Paul cumple su gran sueño y las calles de Berlin son testigo de ello, el corredor vuelve a experimentar sensaciones perdidas en las arenas del tiempo, ahogadas por una multitud que aplaude y que fue devorada por el olvido. Averhoff, pese a su ajado aspecto nunca dejará de ser joven y morirá con los mismos ojos vivos con los que recogió la medalla de oro de los JJOO, pues su última carrera de maratón finaliza en un estadio olímpico totalmente lleno de espectadores.

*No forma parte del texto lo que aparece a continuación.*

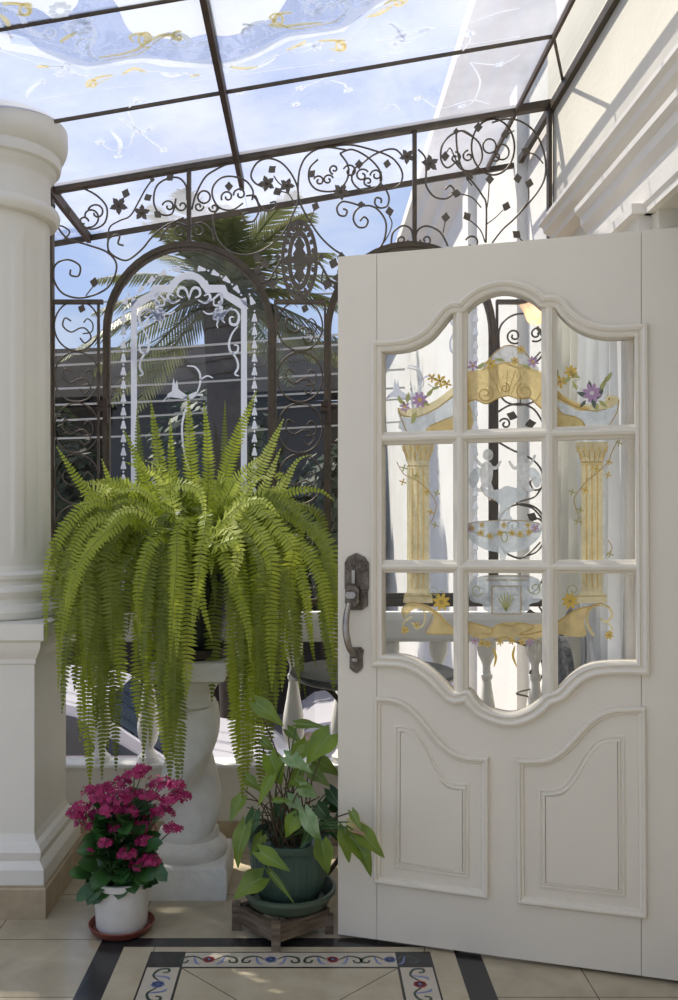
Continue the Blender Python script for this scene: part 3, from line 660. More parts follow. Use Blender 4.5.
# ------------------------------------------------------------------ arched windows in the screen
def arch_outline(cx, w, ytop, ybot, n=28, ry=None):
    ry = ry or w*1.05
    return [(cx-w, ybot)]+arc(cx, ytop+ry, w, ry, 180, 360, n)+[(cx+w, ybot)]
def make_window(name, dx):
    root = struct(name, (gx(189+dx), YW, gz(604)))
    T = lambda pts: [G.uv(x+dx, y) for x, y in pts]
    o = arch_outline(189, 85.5, 242, 600); i1 = arch_outline(189, 81.0, 247.5, 596); i2 = arch_outline(189, 78.8, 250.5, 593)
    mb = MB(); mb.prism(G, [T(o), T(i1)[::1]], -.015, .016); mb.build('frame', M['iron'], root, angle=50)
    mb = MB(); mb.prism(G, [T(i1), T(i2)], -.010, .010); mb.build('inner_frame', M['ironlite'], root, angle=50)
    mb = MB(); p = T(i1); mb.add([G.w(q, 0) for q in p], [tuple(range(len(p)))]); mb.build('glass_pane', M['window'], root, smooth=False)
    h0, h1 = .0006, .0022
    mb = MB()   # etched border band
    half = [(131,600),(131,302.5),(150,292),(153,285),(169,285),(171,280)]
    out_l = half+arc(189, 291, 20, 19, 212, 270, 8)
    in_h = [(137,596),(137,309),(155,297.5),(158.5,292.5),(172.5,293),(175,289)]+arc(189, 293, 13.5, 14, 205, 270, 8)
    mir = lambda L: L+[(378-x, y) for x, y in L[::-1][1:]]
    mb.prism(G, [T(mir(out_l)), T(mir(in_h))], h0, h1)
    mb.build('etched_border', M['etch'], root, smooth=False)
    mb = MB()   # bell garlands
    def bell(x, y, a, s=1.0):
        ca, sa = math.cos(a), math.sin(a)
        sh = [(0,-5),(1.4,-3.4),(1.9,-.5),(2.9,2.6),(2.2,4),(.8,3.2),(0,4.4),(-.8,3.2),(-2.2,4),(-2.9,2.6),(-1.9,-.5),(-1.4,-3.4)]
        mb.prism(G, [T([(x+s*(p*ca-q*sa), y+s*(p*sa+q*ca)) for p, q in sh])], h0, h1)
        mb.prism(G, [T([(x+s*(-7*-sa)+1.1*math.cos(b), y+s*(-7*ca)+1.1*math.sin(b)) for b in [2*PI*i/6 for i in range(6)]])], h0, h1)
    for sg in (-1, 1):
        for k in range(21): bell(189+sg*65.5, 318+k*13.4, 0)
        bell(189+sg*63, 301, sg*-.35)
        for k, aa in enumerate((22, 37, 51, 64, 78)):
            a = math.radians(180+aa) if sg < 0 else math.radians(360-aa)
            bell(189+60*math.cos(a), 322+54*math.sin(a), a+(0 if sg < 0 else PI))
    mb.build('etched_garland', M['etch'], root, smooth=False)
    mb = MB()   # scroll ornament
    for sg in (-1, 1):
        X = lambda pts: T([(189+sg*(x-189), y) for x, y in pts])
        def st(pts, a, b, m=None): stroke(mb, G, X(cr(pts, 5)), a*S, b*S, h0, h1, wm=(m*S if m else None))
        st([(189,300),(187,292),(184,288),(179,289),(178,295),(183,298)], 1, 1.2, 2.8)
        st([(180,300),(173,303),(168,299),(169,294),(174,296)], 1.2, 1, 2.8)
        st([(176,303),(166,300),(158,294),(156,300),(158,305),(164,305),(164,300)], 1, 1, 2.6)
        st([(150,310),(143,310),(139,316),(141,324),(147,324),(148,318),(144,317)], 1, 1.2, 2.8)
        st([(146,308),(152,312),(158,318)], 1.5, 3)
        st([(163,313),(170,314),(175,311)], 2, 1); st([(158,318),(161,324),(160,328)], 2, 1); st([(157,319),(153,323)], 2, 1)
        for (x, y) in ((157,308),(161,310),(160,315),(156,315),(163,318),(153,312),(158,303)):
            mb.prism(G, [X(arc(x, y, 2.3, 2.3, 0, 360, 8)[:-1])], h0, h1)
        st([(140,326),(146,334),(149,344),(147,352),(141,352),(140,346),(144,345)], 1, 1, 2.4)
        st([(146,352),(141,360),(140,368),(143,374),(139,376)], 2, 1, 2.2)
    for pts, a, b, m_ in (([(187,366),(195,367),(200,374),(200,384),(197,393)],1,1.5,2),([(200,380),(207,376),(213,378)],1.5,1,1.6),([(197,393),(190,397),(184,399)],3,2,5),
                          ([(196,395),(203,395)],1,2.5,None),([(188,402),(184,415),(182,430),(184,450),(189,470)],1.5,1.5,2),([(163,402),(165,399),(168,396)],.8,1.2,None)):
        stroke(mb, G, T(cr(pts, 5)), a*S, b*S, h0, h1, wm=(m_*S if m_ else None))
    mb.prism(G, [T([(165,399),(168,394),(172,391),(172.5,385),(173.5,378),(175.5,385),(177,380),(178.5,389),(182,392),(188,396),(191,400),(184,399),(177,398),(171,397)])], h0, h1)
    for sg in (-1, 1):
        for k in range(7):
            a = 2*PI*k/7; cx_, cy_ = 189+sg*(-30), 315
            mb.prism(G, [T([(cx_+4.2*math.cos(a)+2.3*math.cos(b), cy_+4.2*math.sin(a)+2.3*math.sin(b)) for b in [2*PI*i/7 for i in range(7)]])], h0, h1)
        mb.prism(G, [T([(189-sg*30+2*math.cos(b), 315+2*math.sin(b)) for b in [2*PI*i/7 for i in range(7)]])], h0, h1)
    mb.build('etched_scroll', M['etch'], root, smooth=False)
    mb = MB(); mb.box((gx(100+dx), YW-.045, gz(412)), (gx(106+dx), YW-.02, gz(402))); mb.box((gx(106+dx), YW-.05, gz(424)), (gx(110+dx), YW-.03, gz(400)))
    mb.tube([(gx(100+dx), YW-.045, gz(407)), (gx(114+dx), YW-.045, gz(407))], .006, 6)
    mb.build('hinge', M['beam'], root, smooth=False)
    return root
make_window('window_1', 0); make_window('window_2', 221)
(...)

Bonita lección, bonita enseñanza la de esta película alemana escrita y dirigida por Kilian Riedhof y protagonizada por Dieter Hallervorden, que encarna al viejo atleta que fue una leyenda como corredor de maratón, e incluso ganó la medalla de oro en las Olimpiadas de Melbourne en 1956. Conjuntamente con Kilian Riedhof y su coautor Marc Blöbaum, el productor Boris Schönfelder siguió desarrollando el guion hasta convertirlo en esta obra, que más que una crítica acerva a las residencias de ancianos, que pueden ser un lugar muy digno para personas mayores que se encuentran solas, es un claro mensaje, un canto a la vida.

Poco importa que sea una ficción, pues en aquellas Olimpiadas de Melbourne de 1956 el oro olímpico de maratón fue para el francoargelino Alain Mimoun, muy amigo de una leyenda como Emil Zatopek, que aturdido por el calor y a sus ya 36 años quedó en sexta posición. Lo verdaderamente relevante es el mensaje, porque en nuestra imaginación Paul Averhoff no sólo fue un gran corredor, fue más que eso…una leyenda. Y como dice Paul en la película “Toda la vida es un maratón. Los primeros pasos son sencillos, piensas que nada puede pararte, luego viene el dolor y tu fuerza se debilita metro a metro. Entonces piensas que no vas a poder. Pero sigues, siempre sigues, totalmente exhausto. Y el final siempre es una victoria.”

Aunque se llegue el último siempre hay algo que ganar, un objetivo, una vivencia, pues si uno participa es porque quiere ganar. Si no, ¿qué sentido tiene? Y por ello, porque siempre se ha de afrontar el día con la máxima ilusión de vivir, porque muestra el deporte y en concreto el running, como espacio de libertad, porque el rostro del emocionado protagonista nos hace sentir la alegría de nunca dejar de ser y existir, se rescata del anaquel del cine menos conocido esta película de noviembre de 2014. La historia de Paul Averhoff, en su título original en alemán “Sein letztes Rennen” (Su última carrera) y con la traducción que llegó: Vivir sin parar.